Roughly within the last 20 million years, some stars in our neighborhood exploded in fiery supernovas, ejecting massive clouds of gas and dust into the cosmos. Even now, our solar system—Earth included—is traversing the Local Interstellar Cloud. New evidence from Antarctica suggests the cloud is leaving traces of stardust on Earth.
In 2019, researchers led by Australian National University’s Dominik Koll collected about 1,100 pounds (500 kilograms) of recent Antarctic snow. Upon closer inspection, they found the snow contained iron-60, a rare radioactive isotope associated with stellar explosions. After years of follow-up investigations, the team concluded that the most likely explanation was that the Local Interstellar Cloud left behind iron-60, which Antarctic snow recorded over the past 80,000 years. The findings were published yesterday in Physical Review Letters.
“The story doesn’t fit perfectly, though,” Koll wrote in a column for The Conversation. The ice samples studied had less iron-60 than anticipated, but they’re nevertheless imprints of the cosmic cloud in Earth’s geological record, he added.
Static, but vibrant
According to Koll, it’s not incredibly uncommon for tiny grains of supernova dust to trickle down to Earth’s surface. But that surface teems with activity and drastic changes, which is why Antarctica serves as a valuable location for studying geological records. The snow and ice in Antarctica form a “largely undisturbed” and layered record spanning tens of thousands of years, he added.
When researchers first discovered iron-60 in Antarctic surface snow that was less than 20 years old, they were actually divided as to how this isotope ended up there. Koll’s team suspected that the Local Interstellar Cloud could store iron-60 for a long time and gradually deposit the isotope on Earth. But they didn’t have enough proof at the time, Koll explained in a statement.
Well worth the pain
The latest findings describe how the team gathered enough evidence for their “educated guess,” as Koll described it in his column. The “painstaking” process involved melting and chemically treating the ice to isolate tiny amounts of iron, then using a particle accelerator to count a handful of iron-60 atoms out of 10 trillion particles.
Surprisingly, this analysis found significantly lower levels of iron-60 than expected, compared to more recent Antarctic samples. That indicated that less iron-60 reached Earth between 40,000 and 80,000 years ago, which was the age of the ice samples in the study. The results were also somewhat inconsistent with the idea that these iron-60 deposits were fading traces of ancient supernovas from millions of years ago.
Closer to home
So it seemed that the iron-60 in Antarctic ice came from a “smaller, more local source,” Koll wrote in the column. And, as it turns out, a recent study suggested that the solar system has been passing through the Local Interstellar Cloud from sometime between 40,000 and 124,000 years ago—an uncanny match with the new results. As of now, it appears that Antarctica collected traces of interstellar stardust as our solar system passed through the cloud.
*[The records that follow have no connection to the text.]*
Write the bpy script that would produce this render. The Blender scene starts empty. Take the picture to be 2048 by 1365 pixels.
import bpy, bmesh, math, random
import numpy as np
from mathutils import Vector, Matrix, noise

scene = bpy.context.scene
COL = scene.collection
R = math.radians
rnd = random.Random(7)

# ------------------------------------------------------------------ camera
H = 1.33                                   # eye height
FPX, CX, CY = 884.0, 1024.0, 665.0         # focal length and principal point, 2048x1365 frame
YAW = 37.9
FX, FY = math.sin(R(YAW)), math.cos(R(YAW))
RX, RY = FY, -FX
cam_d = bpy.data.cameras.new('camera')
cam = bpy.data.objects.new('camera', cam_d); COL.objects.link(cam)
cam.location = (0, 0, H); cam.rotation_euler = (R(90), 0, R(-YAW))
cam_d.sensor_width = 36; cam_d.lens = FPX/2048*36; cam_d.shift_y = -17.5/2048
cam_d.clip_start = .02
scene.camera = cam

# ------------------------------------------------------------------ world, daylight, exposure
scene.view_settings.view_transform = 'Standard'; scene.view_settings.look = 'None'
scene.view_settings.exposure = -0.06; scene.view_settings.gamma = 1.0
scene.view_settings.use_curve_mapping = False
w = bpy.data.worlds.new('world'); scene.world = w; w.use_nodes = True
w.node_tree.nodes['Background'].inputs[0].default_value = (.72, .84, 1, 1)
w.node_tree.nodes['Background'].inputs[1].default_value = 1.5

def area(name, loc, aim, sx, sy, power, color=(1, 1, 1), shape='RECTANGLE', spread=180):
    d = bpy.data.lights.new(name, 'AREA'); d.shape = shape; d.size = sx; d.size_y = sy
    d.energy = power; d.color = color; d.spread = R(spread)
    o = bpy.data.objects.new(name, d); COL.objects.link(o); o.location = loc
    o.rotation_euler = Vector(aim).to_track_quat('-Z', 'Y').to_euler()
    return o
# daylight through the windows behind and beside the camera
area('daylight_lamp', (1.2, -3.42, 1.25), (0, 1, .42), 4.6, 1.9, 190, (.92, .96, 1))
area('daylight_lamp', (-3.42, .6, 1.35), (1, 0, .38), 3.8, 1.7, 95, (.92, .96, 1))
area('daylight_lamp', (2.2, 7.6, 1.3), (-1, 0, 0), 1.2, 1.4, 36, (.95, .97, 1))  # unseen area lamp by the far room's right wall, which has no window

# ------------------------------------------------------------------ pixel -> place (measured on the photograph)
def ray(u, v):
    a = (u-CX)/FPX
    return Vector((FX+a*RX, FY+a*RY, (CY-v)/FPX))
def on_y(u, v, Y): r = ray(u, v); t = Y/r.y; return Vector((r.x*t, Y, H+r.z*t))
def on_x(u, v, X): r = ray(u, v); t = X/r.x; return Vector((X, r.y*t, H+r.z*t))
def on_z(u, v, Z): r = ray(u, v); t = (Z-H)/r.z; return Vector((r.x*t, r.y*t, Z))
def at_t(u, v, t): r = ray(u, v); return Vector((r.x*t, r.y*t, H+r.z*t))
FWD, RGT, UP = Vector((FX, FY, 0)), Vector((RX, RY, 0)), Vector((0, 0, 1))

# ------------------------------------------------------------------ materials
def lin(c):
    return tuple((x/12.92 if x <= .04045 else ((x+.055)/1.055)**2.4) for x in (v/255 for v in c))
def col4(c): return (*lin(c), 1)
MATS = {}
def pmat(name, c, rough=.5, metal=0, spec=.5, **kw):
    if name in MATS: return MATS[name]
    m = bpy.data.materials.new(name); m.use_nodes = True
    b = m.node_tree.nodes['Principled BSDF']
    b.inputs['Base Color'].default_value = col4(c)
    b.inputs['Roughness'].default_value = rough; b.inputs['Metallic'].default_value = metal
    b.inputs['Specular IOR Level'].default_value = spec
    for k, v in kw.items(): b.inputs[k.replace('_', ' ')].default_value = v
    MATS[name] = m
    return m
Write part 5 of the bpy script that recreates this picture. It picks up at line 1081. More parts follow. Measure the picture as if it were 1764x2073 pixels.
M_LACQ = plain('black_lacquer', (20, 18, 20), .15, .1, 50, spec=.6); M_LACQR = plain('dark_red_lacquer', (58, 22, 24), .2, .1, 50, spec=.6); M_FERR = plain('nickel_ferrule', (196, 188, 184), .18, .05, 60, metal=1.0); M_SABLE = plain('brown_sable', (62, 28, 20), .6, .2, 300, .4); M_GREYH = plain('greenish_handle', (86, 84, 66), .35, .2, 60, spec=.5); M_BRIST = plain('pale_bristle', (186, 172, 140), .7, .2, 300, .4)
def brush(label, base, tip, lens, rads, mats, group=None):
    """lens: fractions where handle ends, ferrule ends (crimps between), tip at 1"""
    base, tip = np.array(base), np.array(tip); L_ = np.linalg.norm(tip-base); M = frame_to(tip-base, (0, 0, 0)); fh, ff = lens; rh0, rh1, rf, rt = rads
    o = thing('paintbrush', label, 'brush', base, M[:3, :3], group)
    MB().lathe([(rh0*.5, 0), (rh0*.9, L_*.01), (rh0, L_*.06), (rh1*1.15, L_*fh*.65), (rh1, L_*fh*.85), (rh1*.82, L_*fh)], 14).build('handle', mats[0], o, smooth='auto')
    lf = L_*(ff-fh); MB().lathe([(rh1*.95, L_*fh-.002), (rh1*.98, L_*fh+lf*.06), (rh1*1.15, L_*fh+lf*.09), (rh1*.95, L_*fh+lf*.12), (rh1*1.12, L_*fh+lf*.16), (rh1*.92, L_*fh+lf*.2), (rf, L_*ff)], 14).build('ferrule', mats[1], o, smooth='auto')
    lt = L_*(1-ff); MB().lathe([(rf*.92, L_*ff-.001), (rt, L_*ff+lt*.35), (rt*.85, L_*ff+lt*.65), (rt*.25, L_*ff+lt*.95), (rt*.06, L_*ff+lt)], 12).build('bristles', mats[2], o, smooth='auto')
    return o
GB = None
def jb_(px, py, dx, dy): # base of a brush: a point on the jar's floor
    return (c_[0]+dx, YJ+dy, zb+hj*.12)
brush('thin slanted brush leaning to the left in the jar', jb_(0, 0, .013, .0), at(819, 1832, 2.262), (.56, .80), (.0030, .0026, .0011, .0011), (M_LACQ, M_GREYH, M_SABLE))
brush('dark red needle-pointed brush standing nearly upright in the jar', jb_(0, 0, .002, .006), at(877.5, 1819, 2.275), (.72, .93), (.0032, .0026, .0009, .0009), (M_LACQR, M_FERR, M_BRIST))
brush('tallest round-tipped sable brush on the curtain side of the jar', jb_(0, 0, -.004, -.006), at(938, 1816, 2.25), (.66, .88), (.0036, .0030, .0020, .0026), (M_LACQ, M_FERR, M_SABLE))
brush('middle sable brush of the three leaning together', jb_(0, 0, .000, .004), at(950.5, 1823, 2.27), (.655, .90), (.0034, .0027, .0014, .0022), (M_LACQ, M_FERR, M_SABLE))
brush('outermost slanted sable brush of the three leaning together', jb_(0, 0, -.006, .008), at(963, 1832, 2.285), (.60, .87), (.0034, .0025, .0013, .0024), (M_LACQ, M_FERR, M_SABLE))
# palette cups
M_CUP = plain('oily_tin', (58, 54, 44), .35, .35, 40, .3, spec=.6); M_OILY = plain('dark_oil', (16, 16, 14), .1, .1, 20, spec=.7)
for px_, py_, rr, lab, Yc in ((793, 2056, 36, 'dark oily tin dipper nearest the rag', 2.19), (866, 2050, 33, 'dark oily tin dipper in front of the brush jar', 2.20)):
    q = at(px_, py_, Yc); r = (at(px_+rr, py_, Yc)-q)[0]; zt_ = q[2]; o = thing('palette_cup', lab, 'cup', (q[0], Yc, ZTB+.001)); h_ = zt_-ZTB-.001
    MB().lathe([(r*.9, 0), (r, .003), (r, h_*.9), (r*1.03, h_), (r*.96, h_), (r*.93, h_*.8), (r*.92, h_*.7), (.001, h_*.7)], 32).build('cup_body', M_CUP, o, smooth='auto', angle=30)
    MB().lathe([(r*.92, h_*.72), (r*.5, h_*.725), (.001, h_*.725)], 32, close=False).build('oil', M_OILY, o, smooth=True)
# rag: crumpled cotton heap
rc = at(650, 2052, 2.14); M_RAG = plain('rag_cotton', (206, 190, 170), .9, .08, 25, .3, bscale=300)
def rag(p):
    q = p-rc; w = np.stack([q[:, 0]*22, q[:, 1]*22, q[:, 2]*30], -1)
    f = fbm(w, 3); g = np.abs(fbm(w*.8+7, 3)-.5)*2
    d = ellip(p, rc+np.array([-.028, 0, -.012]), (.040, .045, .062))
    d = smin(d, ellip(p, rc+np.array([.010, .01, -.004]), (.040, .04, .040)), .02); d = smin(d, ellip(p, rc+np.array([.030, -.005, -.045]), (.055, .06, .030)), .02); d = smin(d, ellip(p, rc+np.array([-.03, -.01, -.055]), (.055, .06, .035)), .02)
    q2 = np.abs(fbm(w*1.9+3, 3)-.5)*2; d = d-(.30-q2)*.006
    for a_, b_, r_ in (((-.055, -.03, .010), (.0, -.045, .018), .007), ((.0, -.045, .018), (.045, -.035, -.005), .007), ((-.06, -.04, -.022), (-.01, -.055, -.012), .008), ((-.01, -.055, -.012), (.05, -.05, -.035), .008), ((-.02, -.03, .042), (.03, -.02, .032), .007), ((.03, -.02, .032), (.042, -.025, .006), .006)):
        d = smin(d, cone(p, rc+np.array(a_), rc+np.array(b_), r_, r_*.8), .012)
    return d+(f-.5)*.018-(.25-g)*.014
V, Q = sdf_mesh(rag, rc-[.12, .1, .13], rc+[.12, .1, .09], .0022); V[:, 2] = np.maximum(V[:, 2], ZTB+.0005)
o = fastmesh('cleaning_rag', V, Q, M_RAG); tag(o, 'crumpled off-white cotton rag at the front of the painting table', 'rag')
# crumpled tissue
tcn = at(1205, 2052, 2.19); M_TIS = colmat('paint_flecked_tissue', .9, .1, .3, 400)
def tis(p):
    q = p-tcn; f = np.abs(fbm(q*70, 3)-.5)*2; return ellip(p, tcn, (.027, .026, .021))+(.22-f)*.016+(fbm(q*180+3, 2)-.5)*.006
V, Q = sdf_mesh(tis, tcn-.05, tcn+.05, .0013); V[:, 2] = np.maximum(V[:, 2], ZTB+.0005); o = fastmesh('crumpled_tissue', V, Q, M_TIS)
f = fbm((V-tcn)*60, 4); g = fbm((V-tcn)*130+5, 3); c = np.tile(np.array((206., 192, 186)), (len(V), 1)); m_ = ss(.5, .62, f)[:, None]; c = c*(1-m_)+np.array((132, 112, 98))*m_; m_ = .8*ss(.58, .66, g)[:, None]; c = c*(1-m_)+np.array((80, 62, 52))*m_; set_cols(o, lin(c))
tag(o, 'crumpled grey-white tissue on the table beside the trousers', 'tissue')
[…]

That said, as Koll noted, iron-60 levels were still quite low. In the paper, the authors also noted that astronomers have yet to settle the origin story for the Local Interstellar Cloud itself. But the latest findings can help both ways, the paper added, in that Antarctic ice can illuminate hidden mysteries about the stellar cloud and also what that means for our solar system passing through this cloud.
“If we look deeper and analyze even older ice,” Koll said, “we might soon unravel the mystery of these local interstellar clouds, revealing their full history and uncertain origins.”